** START OF Supplied data **

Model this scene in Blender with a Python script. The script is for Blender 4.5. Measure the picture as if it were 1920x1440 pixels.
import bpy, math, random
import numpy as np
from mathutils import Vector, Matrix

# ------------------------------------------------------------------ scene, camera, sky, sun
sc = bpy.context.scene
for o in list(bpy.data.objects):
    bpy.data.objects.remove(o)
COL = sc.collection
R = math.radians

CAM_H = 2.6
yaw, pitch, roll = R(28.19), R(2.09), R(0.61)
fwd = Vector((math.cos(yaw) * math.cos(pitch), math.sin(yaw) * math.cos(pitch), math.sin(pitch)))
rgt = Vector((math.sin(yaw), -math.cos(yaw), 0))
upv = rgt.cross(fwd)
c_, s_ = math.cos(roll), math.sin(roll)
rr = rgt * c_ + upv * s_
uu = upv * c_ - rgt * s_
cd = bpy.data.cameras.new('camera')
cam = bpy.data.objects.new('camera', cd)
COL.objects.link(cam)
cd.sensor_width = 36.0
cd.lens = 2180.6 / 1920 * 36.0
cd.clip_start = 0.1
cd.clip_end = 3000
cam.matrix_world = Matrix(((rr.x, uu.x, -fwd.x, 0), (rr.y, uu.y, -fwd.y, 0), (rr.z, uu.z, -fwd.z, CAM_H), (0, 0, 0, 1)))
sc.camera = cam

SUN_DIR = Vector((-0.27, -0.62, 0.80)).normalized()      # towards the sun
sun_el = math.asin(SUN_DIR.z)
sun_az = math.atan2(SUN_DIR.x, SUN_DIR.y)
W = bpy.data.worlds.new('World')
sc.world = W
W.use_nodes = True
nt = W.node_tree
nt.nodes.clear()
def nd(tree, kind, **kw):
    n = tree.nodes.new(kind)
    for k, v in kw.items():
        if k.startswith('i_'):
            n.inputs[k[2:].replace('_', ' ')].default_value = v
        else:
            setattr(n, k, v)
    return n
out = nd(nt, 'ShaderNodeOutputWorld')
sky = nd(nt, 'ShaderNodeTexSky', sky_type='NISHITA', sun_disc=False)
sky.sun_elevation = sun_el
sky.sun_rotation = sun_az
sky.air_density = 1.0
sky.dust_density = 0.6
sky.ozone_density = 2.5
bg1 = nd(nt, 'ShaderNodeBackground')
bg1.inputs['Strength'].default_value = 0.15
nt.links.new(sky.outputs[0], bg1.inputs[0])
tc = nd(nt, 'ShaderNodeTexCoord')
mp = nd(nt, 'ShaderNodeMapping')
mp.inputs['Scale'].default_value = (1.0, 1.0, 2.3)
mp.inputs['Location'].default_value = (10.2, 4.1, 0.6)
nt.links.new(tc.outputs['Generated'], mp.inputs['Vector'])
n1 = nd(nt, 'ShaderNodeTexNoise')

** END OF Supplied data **

Written instruction —
Output all of the material, please, exactly as it stands.

Solution to the problem —
Model this scene in Blender with a Python script. The script is for Blender 4.5. Measure the picture as if it were 1920x1440 pixels.
import bpy, math, random
import numpy as np
from mathutils import Vector, Matrix

# ------------------------------------------------------------------ scene, camera, sky, sun
sc = bpy.context.scene
for o in list(bpy.data.objects):
    bpy.data.objects.remove(o)
COL = sc.collection
R = math.radians

CAM_H = 2.6
yaw, pitch, roll = R(28.19), R(2.09), R(0.61)
fwd = Vector((math.cos(yaw) * math.cos(pitch), math.sin(yaw) * math.cos(pitch), math.sin(pitch)))
rgt = Vector((math.sin(yaw), -math.cos(yaw), 0))
upv = rgt.cross(fwd)
c_, s_ = math.cos(roll), math.sin(roll)
rr = rgt * c_ + upv * s_
uu = upv * c_ - rgt * s_
cd = bpy.data.cameras.new('camera')
cam = bpy.data.objects.new('camera', cd)
COL.objects.link(cam)
cd.sensor_width = 36.0
cd.lens = 2180.6 / 1920 * 36.0
cd.clip_start = 0.1
cd.clip_end = 3000
cam.matrix_world = Matrix(((rr.x, uu.x, -fwd.x, 0), (rr.y, uu.y, -fwd.y, 0), (rr.z, uu.z, -fwd.z, CAM_H), (0, 0, 0, 1)))
sc.camera = cam

SUN_DIR = Vector((-0.27, -0.62, 0.80)).normalized()      # towards the sun
sun_el = math.asin(SUN_DIR.z)
sun_az = math.atan2(SUN_DIR.x, SUN_DIR.y)
W = bpy.data.worlds.new('World')
sc.world = W
W.use_nodes = True
nt = W.node_tree
nt.nodes.clear()
def nd(tree, kind, **kw):
    n = tree.nodes.new(kind)
    for k, v in kw.items():
        if k.startswith('i_'):
            n.inputs[k[2:].replace('_', ' ')].default_value = v
        else:
            setattr(n, k, v)
    return n
out = nd(nt, 'ShaderNodeOutputWorld')
sky = nd(nt, 'ShaderNodeTexSky', sky_type='NISHITA', sun_disc=False)
sky.sun_elevation = sun_el
sky.sun_rotation = sun_az
sky.air_density = 1.0
sky.dust_density = 0.6
sky.ozone_density = 2.5
bg1 = nd(nt, 'ShaderNodeBackground')
bg1.inputs['Strength'].default_value = 0.15
nt.links.new(sky.outputs[0], bg1.inputs[0])
tc = nd(nt, 'ShaderNodeTexCoord')
mp = nd(nt, 'ShaderNodeMapping')
mp.inputs['Scale'].default_value = (1.0, 1.0, 2.3)
mp.inputs['Location'].default_value = (10.2, 4.1, 0.6)
nt.links.new(tc.outputs['Generated'], mp.inputs['Vector'])
n1 = nd(nt, 'ShaderNodeTexNoise')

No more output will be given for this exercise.